- REQUEST: Give only the number of lines in the records below that contain the word "follow".

- RECORDS TO USE:
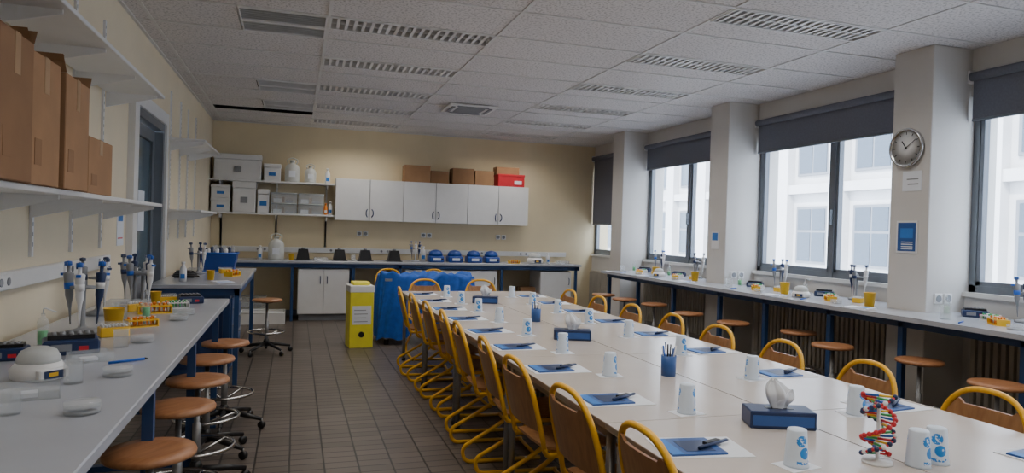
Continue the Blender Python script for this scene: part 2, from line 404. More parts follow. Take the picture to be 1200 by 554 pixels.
# ------------------------------------------------------------ back wall furniture
b=MB()
b.box(-1.2,4.6,10.65,YB-.035,BZ-.035,BZ,benchtop,bev=.004)
b.box(-1.2,4.58,10.69,10.73,BZ-.1,BZ-.036,blue_st); b.box(-1.2,4.58,11.3,11.34,BZ-.1,BZ-.036,blue_st)
for x in (-1.15,-.05,.84,1.55,3.2,4.5):
    for y in (10.69,11.3): b.box(x,x+.04,y,y+.04,0,BZ-.05,blue_st)
b.obj('lab_bench')
def ucab(x0,x1,n,z0=.1,z1=.78):
    b=MB(); b.box(x0,x1,10.74,11.28,z0,z1,white); b.box(x0+.02,x1-.02,10.78,11.26,0,z0,greypl)
    w=(x1-x0)/n
    for k in range(n):
        b.box(x0+k*w+.004,x0+(k+1)*w-.004,10.72,10.74,z0+.005,z1-.005,white,bev=.002)
        hx=x0+(k+1)*w-.05 if k%2==0 else x0+k*w+.05
        b.tube(fillet([(hx,10.72,.56),(hx,10.69,.57),(hx,10.69,.66),(hx,10.72,.67)],.01),.006,blue_dk)
    b.obj('base_cabinet')
ucab(.05,.8,2); ucab(1.65,3.15,3); ucab(3.9,4.45,1)
for k in range(3):
    x0=.58+1.06*k; b=MB(); b.box(x0+.003,x0+1.057,11.07,11.395,1.53,2.18,white)
    for q in range(2):
        b.box(x0+q*.53+.004,x0+q*.53+.526,11.05,11.07,1.532,2.178,white,bev=.002)
        hx=x0+.53+(-.035 if q==0 else .035)
        b.tube(fillet([(hx,11.05,1.59),(hx+(.02 if q else -.02),11.02,1.62),(hx+(.02 if q else -.02),11.02,1.68),(hx,11.05,1.71)],.02),.008,blue_dk)
    b.box(x0+.528,x0+.532,11.045,11.052,1.53,2.18,greypl)
    b.obj('wall_cabinet')
carton('cardboard_box',1.86,11.2,2.18,.42,.26,.27); carton('cardboard_box',2.23,11.22,2.18,.3,.24,.2,0,cardd)
carton('cardboard_box',2.62,11.2,2.18,.36,.26,.26,0,cardd); carton('cardboard_box',2.98,11.2,2.18,.32,.26,.24)
b=MB(); b.box(-.23,.23,-.14,.14,0,.2,redp,bev=.004); b.box(-.235,.235,-.145,.145,.17,.205,redp,bev=.004); b.box(.05,.18,-.147,-.139,.04,.1,paper); b.obj('red_storage_box',(3.45,11.2,2.181))
carton('cardboard_box',3.4,11.22,2.387,.4,.22,.12)
for z in (2.09,1.60):
    b=MB(); b.box(XL+.005,.57,11.06,11.395,z-.025,z,white,bev=.003)
    for x in (-1.1,-.3,.45): b.box(x,x+.015,11.1,11.39,z-.09,z-.025,whitep); b.box(x-.005,x+.02,11.385,11.395,1.0,z-.025,whitep)
    b.obj('wall_shelf')
def foam(name,x,y,z,sx,sy,sz,m=white):
    b=MB(); b.box(-sx/2,sx/2,-sy/2,sy/2,0,sz*.78,m,bev=.006); b.box(-sx/2-.006,sx/2+.006,-sy/2-.006,sy/2+.006,sz*.79,sz,m,bev=.006)
    b.box(-.05,.05,-sy/2-.008,-sy/2,sz*.3,sz*.5,blinds_lbl if sx<.3 else greypl); return b.obj(name,(x,y,z+.001))
foam('polystyrene_box',-.85,11.22,2.09,.66,.28,.38); foam('polystyrene_box',-.36,11.22,2.09,.24,.26,.26)
foam('polystyrene_box',-.75,11.2,1.60,.32,.28,.46); foam('polystyrene_box',-1.08,11.2,1.60,.26,.26,.2); foam('polystyrene_box',-1.08,11.2,1.802,.26,.26,.2)
foam('polystyrene_box',-.48,11.2,1.60,.16,.2,.36)
b=MB(); b.lathe([(.0,0),(.11,.005),(.115,.03),(.115,.22),(.09,.28),(.035,.30),(.035,.33),(.04,.33),(.04,.36),(0,.36)],frost,20); b.tube(fillet([(.06,0,.29),(.09,0,.36),(0,0,.40),(-.09,0,.36),(-.06,0,.29)],.03),.008,frost); b.box(-.05,.05,-.118,-.112,.08,.18,paper)
carboy=b.mesh('carboy')
put(carboy,'carboy_bottle',(-.07,11.2,2.091),0,.95); put(carboy,'carboy_bottle',(.2,11.2,2.091),0,.75); put(carboy,'carboy_bottle',(-.27,10.95,BZ)); 
b=MB(); b.lathe([(0,0),(.05,.003),(.05,.15),(.045,.2),(.02,.25),(.02,.27),(.028,.27),(.028,.3),(0,.3)],whitep,14); b.box(-.03,.03,-.053,-.047,.05,.12,blinds_lbl); bottle=b.mesh('bottle')
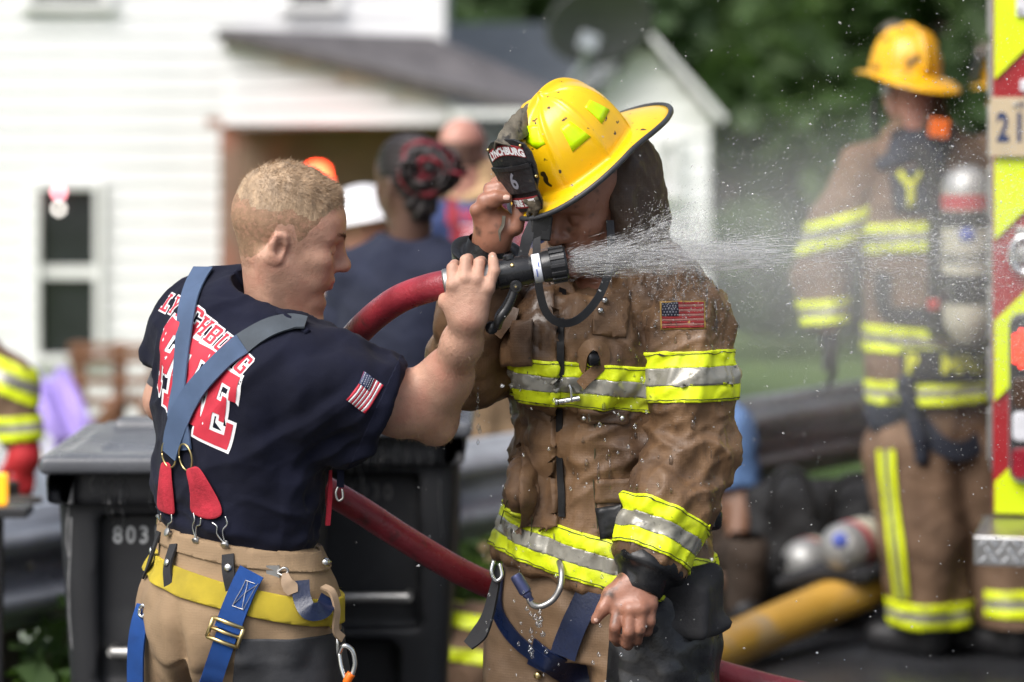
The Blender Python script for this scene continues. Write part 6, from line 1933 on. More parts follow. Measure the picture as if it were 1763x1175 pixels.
def build_helmet(parent, W, HB, detail=True, dirt=False, tilt=0):
    V, F, outer = helmet_geo(W)
    sh = mk('helmet', V, F, M['helmet_dirty'] if dirt else M['helmet'], parent)
    so = sh.modifiers.new('thickness', 'SOLIDIFY'); so.thickness = .004; so.offset = -1
    outer = outer + [outer[0], outer[1]]
    if not dirt:
        MB().tube(outer, .0048, 10).build('brim_edge', M['brim'], sh, smooth=True)
    # lining band under the brim
    q = MB()
    loop = [W(.118 * math.cos(t), .096 * math.sin(t), -.012) for t in np.linspace(0, 2 * math.pi, 40)]
    Vr, Fr = [], []
    for k, t in enumerate(np.linspace(0, 2 * math.pi, 41)):
        for z, r in ((.02, 1.0), (-.034, 1.0), (-.034, .93), (.02, .93)):
            Vr.append(W(.117 * r * math.cos(t), .094 * r * math.sin(t), z))
    for k in range(40):
        for e in range(4): Fr.append((k * 4 + e, k * 4 + (e + 1) % 4, k * 4 + 4 + (e + 1) % 4, k * 4 + 4 + e))
    q.add(Vr, Fr); q.build('helmet_lining', M['black_dry'] if dirt else M['charcoal'], sh, smooth=True)
    # front holder: weathered leather fin running from comb to shield top
    q = MB(); n_ = 14; Vr, Fr = [], []
    for k in range(n_ + 1):
        t = k / n_
        top = A3((.035 + .125 * t, 0, .158 + .010 * math.sin(t * 3.0) - .006 * t)); hw = .004 + .030 * t ** 1.3; dp = .012 + .034 * math.sin(min(t * 1.25, 1) * 2.6)
        w = .0016 * math.sin(k * 2.3)
        for y, z in ((-hw, -dp), (-hw * .55, -dp * .45 + w), (0, w), (hw * .55, -dp * .45 - w), (hw, -dp)):
            Vr.append(W(top[0] - .25 * dp * (y != 0), y, top[2] + z))
    for k in range(n_):
        for e in range(4): Fr.append((k * 5 + e, k * 5 + e + 1, k * 5 + 6 + e, k * 5 + 5 + e))
    ho = q.add(Vr, Fr).build('shield_holder', M['leather_grey'], sh, smooth=True)
    so = ho.modifiers.new('thickness', 'SOLIDIFY'); so.thickness = .005
    if not detail: return sh
    # shield: curved leather plate
    def sp(y, z, o=0.0):
        y *= 1.18; z = z * 1.10
        x = .163 - 2.6 * y * y - .20 * (z - .065) - 1.0 * max(0, z - .1) ** 2 + o
        return W(x, y, z)
    outl = [(-.030, -.004), (.030, -.004), (.037, .01), (.037, .035), (.047, .05), (.052, .075), (.053, .10), (.046, .118), (.028, .130), (0, .136), (-.028, .130), (-.046, .118), (-.053, .10), (-.052, .075), (-.047, .05), (-.037, .035), (-.037, .01)]
    def plate(name, outline, o, mat_, th=.004, par=sh, cell=.011):
        Vp, Fp = poly_mesh([outline])
        bm = bmesh.new(); vs_ = [bm.verts.new((x, y, 0)) for x, y in Vp]
        for f in Fp:
            try: bm.faces.new([vs_[i] for i in f])
            except ValueError: pass
        for k in range(-8, 9): bmesh.ops.bisect_plane(bm, geom=bm.verts[:] + bm.edges[:] + bm.faces[:], dist=1e-6, plane_co=(k * cell, 0, 0), plane_no=(1, 0, 0))
        for k in range(0, 14): bmesh.ops.bisect_plane(bm, geom=bm.verts[:] + bm.edges[:] + bm.faces[:], dist=1e-6, plane_co=(0, k * cell, 0), plane_no=(0, 1, 0))
        for v in bm.verts: v.co = Vector(sp(v.co.x, v.co.y, o))
        me = bpy.data.meshes.new(name); bm.to_mesh(me); bm.free()
        me.materials.append(mat_); ob = bpy.data.objects.new(name, me); COL.objects.link(ob); adopt(ob, par)
        if th:
            m_ = ob.modifiers.new('thickness', 'SOLIDIFY'); m_.thickness = th; m_.offset = 0
            b_ = ob.modifiers.new('edge', 'BEVEL'); b_.width = .001; b_.segments = 2; b_.limit_method = 'ANGLE'
        return ob
    # the shield is seen from in front: local +y is the wearer's left = right hand side of the reader
    plate('shield', outl, 0, M['leather'], .005)
    arc = [(x, .094 + .012 * (1 - (x / .042) ** 2)) for x in np.linspace(-.042, .042, 13)] + [(x, .113 + .012 * (1 - (x / .042) ** 2)) for x in np.linspace(.042, -.042, 13)]
    plate('shield_panel', arc, .0035, M['patch_red'], .002)
    plate('shield_panel', [(-.033, .004), (.033, .004), (.033, .024), (-.033, .024)], .0035, M['patch_red'], .002)
    flap = plate('shield_flap', [(-.040, .034), (.040, .034), (.044, .06), (.048, .082), (0, .085), (-.048, .082), (-.044, .06)], .0060, M['leather'], .005)
    plate('shield_rim', [(-.047, .079), (.047, .079), (.047, .0865), (-.047, .0865)], .0095, M['leather'], .003)
    def letter(txt, size, cy, o, m_, arcd=0.0, sx=1.0):
        Vt, Ft = text_mesh(txt, size, .0011)
        bm = bmesh.new(); vs_ = [bm.verts.new((x * sx, y + cy + arcd * (1 - (x * sx / .042) ** 2), 0)) for x, y in Vt]
        for f in Ft:
            try: bm.faces.new([vs_[i] for i in f])
            except ValueError: pass
        for k in range(-10, 11): bmesh.ops.bisect_plane(bm, geom=bm.verts[:] + bm.edges[:] + bm.faces[:], dist=1e-6, plane_co=(k * .006, 0, 0), plane_no=(1, 0, 0))
        for v in bm.verts: v.co = Vector(sp(v.co.x, v.co.y, o))
        me = bpy.data.meshes.new('shield_lettering'); bm.to_mesh(me); bm.free(); me.materials.append(m_)
        ob = bpy.data.objects.new('shield_lettering', me); COL.objects.link(ob); adopt(ob, sh)
    letter('LYNCHBURG', .0185, .1025, .0052, M['print_white'], .012, .78)
    letter('6', .042, .058, .0098, M['patch_star'], 0, .8)
    letter('FIRE DEPT', .0165, .0138, .0052, M['print_white'], 0, .78)
    for y, z in ((-.041, .118), (.041, .118), (.047, .058), (-.047, .058)):
        c = A3(sp(y, z, .006))
        MB().lathe(c, HB[0], [(-.003, .0028), (.001, .0028), (.002, .001)], 10).build('rivet', M['brass'], sh, smooth=True)
    # caked mud at the shield's foot
    S = SDF(A3(sp(.018, .0)) - .04, A3(sp(.018, .0)) + .04, .003)
    g = np.random.RandomState(8)
    for k in range(26): S.ell(A3(sp(.016 + g.normal() * .009, .004 + g.normal() * .007, .004 + g.rand() * .004)), np.full(3, .0028 + .003 * g.rand()), k=.003)
    v_, f_ = S.mesh(0); mk('mud', v_, f_, M['mud'], sh)
    return sh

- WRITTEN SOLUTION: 2